For the first time since 1996, Tiger Woods has been ranked outside of the PGA Tour’s top 100 players. Out of nearly 250 full membership players, Woods is now ranked at 111.

Watching Woods’s decline from the highest ranked player on the PGA Tour to a humbling position at 111 is, tenuously, like watching a Greek tragedy. That’s granted if one would be willing to suspend disbelief and make a couple of concessions. One would have to ignore Woods’s scandalized personal life for the simile to work: a hero in a Greek tragedy doesn’t have to be perfect, but he needs to be able to draw pity out of the audience. Whether or not someone feels pity for Woods depends on their level of sympathy for successful – some may even say privileged – men and women who have been caught cheating on their spouse.

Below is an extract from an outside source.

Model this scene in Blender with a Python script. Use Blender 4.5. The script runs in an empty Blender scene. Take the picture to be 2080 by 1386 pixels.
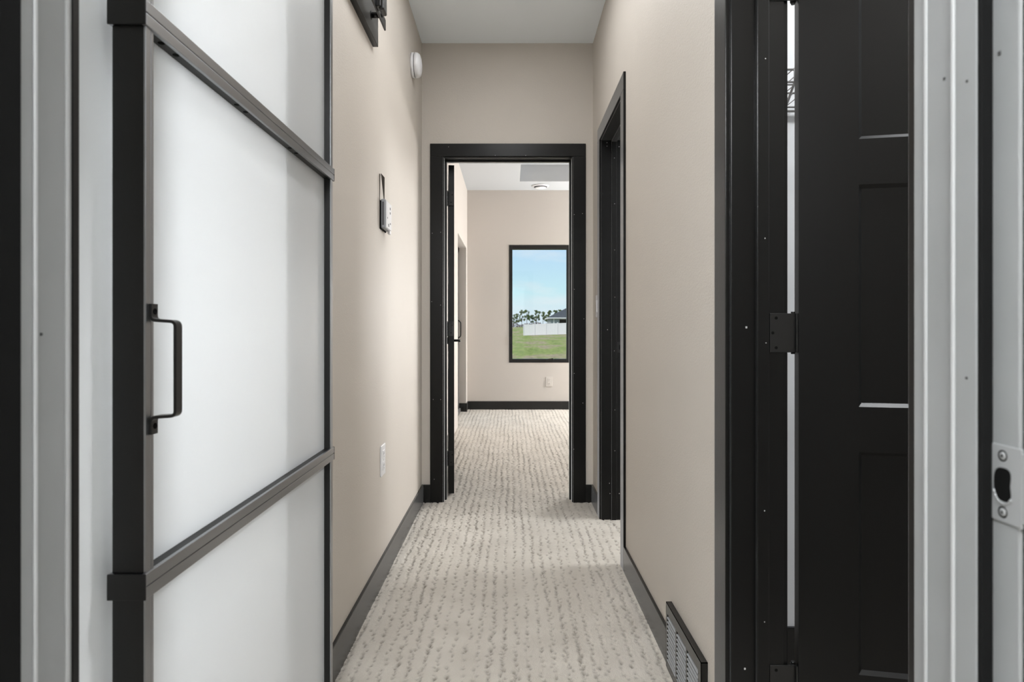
import bpy, bmesh, math, random
import numpy as np
from mathutils import Vector, Matrix

random.seed(7)
rng = np.random.default_rng(11)
S = bpy.context.scene
COL = S.collection
ROOT = {}                      # thing name -> world position its meshes are measured from


# ------------------------------------------------------------------ materials
def _mat(name):
    m = bpy.data.materials.new(name)
    m.use_nodes = True
    nt = m.node_tree
    return m, nt, nt.nodes['Principled BSDF']


def paint(name, col, rough=0.5, spec=0.5, metal=0.0, bump=0.0, bscale=300.0, var=0.0, vscale=4.0, coat=0.0, sheen=0.0):
    m, nt, p = _mat(name)
    p.inputs['Base Color'].default_value = (*col, 1)
    p.inputs['Roughness'].default_value = rough
    p.inputs['Specular IOR Level'].default_value = spec
    p.inputs['Metallic'].default_value = metal
    p.inputs['Coat Weight'].default_value = coat
    p.inputs['Sheen Weight'].default_value = sheen
    p.inputs['Sheen Roughness'].default_value = 0.22
    tc = nt.nodes.new('ShaderNodeTexCoord')
    if var:
        n = nt.nodes.new('ShaderNodeTexNoise')
        n.inputs['Scale'].default_value = vscale
        n.inputs['Detail'].default_value = 3
        nt.links.new(tc.outputs['Object'], n.inputs['Vector'])
        r = nt.nodes.new('ShaderNodeValToRGB')
        r.color_ramp.elements[0].position = 0.3
        r.color_ramp.elements[1].position = 0.7
        r.color_ramp.elements[0].color = (*[c * (1 - var) for c in col], 1)
        r.color_ramp.elements[1].color = (*[min(1, c * (1 + var)) for c in col], 1)
        nt.links.new(n.outputs['Fac'], r.inputs['Fac'])
        nt.links.new(r.outputs['Color'], p.inputs['Base Color'])
    if bump:
        n = nt.nodes.new('ShaderNodeTexNoise')
        n.inputs['Scale'].default_value = bscale
        n.inputs['Detail'].default_value = 2
        nt.links.new(tc.outputs['Object'], n.inputs['Vector'])
        b = nt.nodes.new('ShaderNodeBump')
        b.inputs['Strength'].default_value = bump
        b.inputs['Distance'].default_value = 0.002
        nt.links.new(n.outputs['Fac'], b.inputs['Height'])
        nt.links.new(b.outputs['Normal'], p.inputs['Normal'])
    return m


M_WALL = paint('beige_wall_paint', (0.575, 0.532, 0.480), rough=0.56, spec=0.35, bump=0.35, bscale=210, var=0.012, vscale=3)
M_WALLB = paint('bedroom_wall_paint', (0.572, 0.535, 0.50), rough=0.6, spec=0.3, bump=0.2, bscale=210)
M_WHITE = paint('white_room_paint', (0.74, 0.75, 0.76), rough=0.7, spec=0.3)
M_DIM = paint('entry_room_paint', (0.66, 0.66, 0.65), rough=0.8, spec=0.2)
M_CEIL = paint('ceiling_paint', (0.90, 0.955, 0.995), rough=0.85, spec=0.2, bump=0.15, bscale=160)
M_CEILB = paint('bedroom_ceiling_paint', (0.50, 0.52, 0.54), rough=0.85, spec=0.2, bump=0.15, bscale=160)
M_BLACK = paint('black_trim_paint', (0.0045, 0.0046, 0.0045), rough=0.30, spec=0.26, bump=0.04, bscale=90, sheen=0.8)
M_BASE = paint('black_baseboard_paint', (0.0060, 0.0062, 0.0062), rough=0.26, spec=0.45, bump=0.04, bscale=90, sheen=0.20)
M_DOOR = paint('black_door_paint', (0.0042, 0.0043, 0.0041), rough=0.36, spec=0.27, bump=0.05, bscale=120)
M_GREY = paint('grey_satin_frame', (0.245, 0.25, 0.25), rough=0.33, spec=0.6, bump=0.05, bscale=60, var=0.05, vscale=9)  # even grey of the near door frame
M_ALU = paint('aluminium_grey_sheen', (0.36, 0.37, 0.385), rough=0.30, spec=0.5, metal=1.0)
M_CAP = paint('black_plastic', (0.005, 0.005, 0.005), rough=0.45, spec=0.4)
M_HARD = paint('black_hardware', (0.006, 0.006, 0.006), rough=0.35, spec=0.5)
M_HOLE = paint('hole_dark', (0.003, 0.003, 0.003), rough=0.9, spec=0.1)
M_SPECK = paint('nail_filler', (0.45, 0.45, 0.44), rough=0.8, spec=0.2)
M_DSPECK = paint('paint_nick', (0.05, 0.05, 0.05), rough=0.8, spec=0.2)
M_PLAST = paint('white_plastic', (0.80, 0.80, 0.82), rough=0.35, spec=0.5)
M_PLASTG = paint('light_grey_plastic', (0.55, 0.57, 0.60), rough=0.4, spec=0.5)
M_PLASTD = paint('grey_plastic', (0.27, 0.28, 0.30), rough=0.4, spec=0.5)
M_CREAM = paint('cream_plastic', (0.60, 0.565, 0.53), rough=0.4, spec=0.4)
M_GROOVE = paint('grey_groove', (0.10, 0.10, 0.11), rough=0.8)
M_STRAP = paint('dark_brown_strap', (0.035, 0.028, 0.02), rough=0.7)
M_STEEL = paint('satin_steel', (0.31, 0.315, 0.315), rough=0.36, metal=0.25)
M_REG = paint('dark_grey_register_enamel', (0.06, 0.062, 0.064), rough=0.32, spec=0.6)
M_LOUV = paint('louvre_lit_grey', (0.30, 0.31, 0.32), rough=0.4, spec=0.5)  # lighter grey stands for light caught by the upturned blades
M_WIRE = paint('grey_wire', (0.33, 0.33, 0.33), rough=0.5)
M_VINYL = paint('white_vinyl', (0.72, 0.68, 0.69), rough=0.5)
M_SIDING = paint('grey_siding', (0.30, 0.31, 0.33), rough=0.8)
M_SHINGLE = paint('dark_shingles', (0.055, 0.058, 0.065), rough=0.9, var=0.2, vscale=3)
M_BARK = paint('bark', (0.10, 0.085, 0.07), rough=0.9)
M_LEAF = paint('leaf_green', (0.105, 0.15, 0.035), rough=0.8, var=0.35, vscale=0.6)
M_LEAFP = paint('leaf_pale', (0.17, 0.21, 0.12), rough=0.8, var=0.3, vscale=0.6)
M_BRUSH = paint('dry_brush', (0.16, 0.09, 0.075), rough=0.9, var=0.4, vscale=0.8)


def make_glass(name, fac=0.06):
    m, nt, p = _mat(name)
    nt.nodes.remove(p)
    out = nt.nodes['Material Output']
    t = nt.nodes.new('ShaderNodeBsdfTransparent')
    t.inputs['Color'].default_value = (0.97, 0.985, 0.98, 1)
    g = nt.nodes.new('ShaderNodeBsdfGlossy')
    g.inputs['Roughness'].default_value = 0.02
    f = nt.nodes.new('ShaderNodeFresnel')
    f.inputs['IOR'].default_value = 1.3
    mx = nt.nodes.new('ShaderNodeMixShader')
    nt.links.new(f.outputs['Fac'], mx.inputs['Fac'])
    nt.links.new(t.outputs[0], mx.inputs[1])
    nt.links.new(g.outputs[0], mx.inputs[2])
    nt.links.new(mx.outputs[0], out.inputs['Surface'])
    return m


M_GLASS = make_glass('window_glass')


def make_frost():
    m, nt, p = _mat('frosted_white_glass')
    nt.nodes.remove(p)
    out = nt.nodes['Material Output']
    d = nt.nodes.new('ShaderNodeBsdfDiffuse')
    d.inputs['Color'].default_value = (0.88, 0.90, 0.91, 1)
    t = nt.nodes.new('ShaderNodeBsdfTranslucent')
    t.inputs['Color'].default_value = (0.94, 0.955, 0.965, 1)
    mx = nt.nodes.new('ShaderNodeMixShader')
    mx.inputs['Fac'].default_value = 0.42
    nt.links.new(d.outputs[0], mx.inputs[1])
    nt.links.new(t.outputs[0], mx.inputs[2])
    g = nt.nodes.new('ShaderNodeBsdfGlossy')
    g.inputs['Roughness'].default_value = 0.28
    f = nt.nodes.new('ShaderNodeFresnel')
    f.inputs['IOR'].default_value = 1.45
    mx2 = nt.nodes.new('ShaderNodeMixShader')
    nt.links.new(f.outputs['Fac'], mx2.inputs['Fac'])
    nt.links.new(mx.outputs[0], mx2.inputs[1])
    nt.links.new(g.outputs[0], mx2.inputs[2])
    nt.links.new(mx2.outputs[0], out.inputs['Surface'])
    return m


M_FROST = make_frost()


def make_carpet():
    m, nt, p = _mat('cut_and_loop_carpet')
    a = nt.nodes.new('ShaderNodeAttribute')
    a.attribute_name = 'pit_shade'
    n = nt.nodes.new('ShaderNodeTexNoise')
    n.inputs['Scale'].default_value = 6
    n.inputs['Detail'].default_value = 5
    tc = nt.nodes.new('ShaderNodeTexCoord')
    nt.links.new(tc.outputs['Object'], n.inputs['Vector'])
    r = nt.nodes.new('ShaderNodeValToRGB')
    r.color_ramp.elements[0].position = 0.3
    r.color_ramp.elements[1].position = 0.72
    r.color_ramp.elements[0].color = (0.50, 0.462, 0.407, 1)
    r.color_ramp.elements[1].color = (0.60, 0.560, 0.500, 1)
    nt.links.new(n.outputs['Fac'], r.inputs['Fac'])
    mx = nt.nodes.new('ShaderNodeMix')
    mx.data_type = 'RGBA'
    mx.inputs[7].default_value = (0.095, 0.076, 0.058, 1)  # shade of the pile gaps, put into the colour
    nt.links.new(a.outputs['Fac'], mx.inputs[0])
    nt.links.new(r.outputs['Color'], mx.inputs[6])
    nt.links.new(mx.outputs[2], p.inputs['Base Color'])
    p.inputs['Roughness'].default_value = 0.95
    p.inputs['Specular IOR Level'].default_value = 0.1
    p.inputs['Sheen Weight'].default_value = 0.15
    n2 = nt.nodes.new('ShaderNodeTexNoise')
    n2.inputs['Scale'].default_value = 260
    n2.inputs['Detail'].default_value = 3
    nt.links.new(tc.outputs['Object'], n2.inputs['Vector'])
    b = nt.nodes.new('ShaderNodeBump')
    b.inputs['Strength'].default_value = 0.55
    b.inputs['Distance'].default_value = 0.004
    nt.links.new(n2.outputs['Fac'], b.inputs['Height'])
    nt.links.new(b.outputs['Normal'], p.inputs['Normal'])
    return m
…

Another concession would be this: the audience would have to believe falling from number one to number 111 in the PGA Tour rankings is, in its own way, tragic. The audience would have to imagine themselves at the top of their profession and then they’d have to imagine a descent so low it induces terror in them.

But Woods isn’t a hero any more than he is a pariah. He doesn’t seem to be loathed as much as he is watched with a wary eye, as if each viewer is thinking “okay, let’s see if you’ve got anything left to offer.”

The average person might not feel pity for him, while thinking golf (maybe all sports) to be frivolous in nature. But consider the fact that when Woods is healthy enough to play, ratings for tournaments are usually higher than when he is not playing. But the argument could be made that the lower ratings could be attributed to something people aren’t seeing because they’re focused on the palpable omission of the game’s most known figure.

So if Woods’s personal decline isn’t enough to draw the pity and terror of golf fans, perhaps the possibility that, as the fans (usually older, white, affluent men) begin to pass away, the PGA Tour’s position will become more delicate. Theoretically they’d lose ratings, advertisers will follow and they’d be forced to dream up a new way to stay afloat.

This is written to highlight the fact that golf needs Woods and players like him to survive as an entity on television. The loss of a star becomes the fall of all that orbits it. If golf fans can’t feel pity for Woods’s decline in the rankings, maybe they can feel terror for the recession of a sport they enjoy.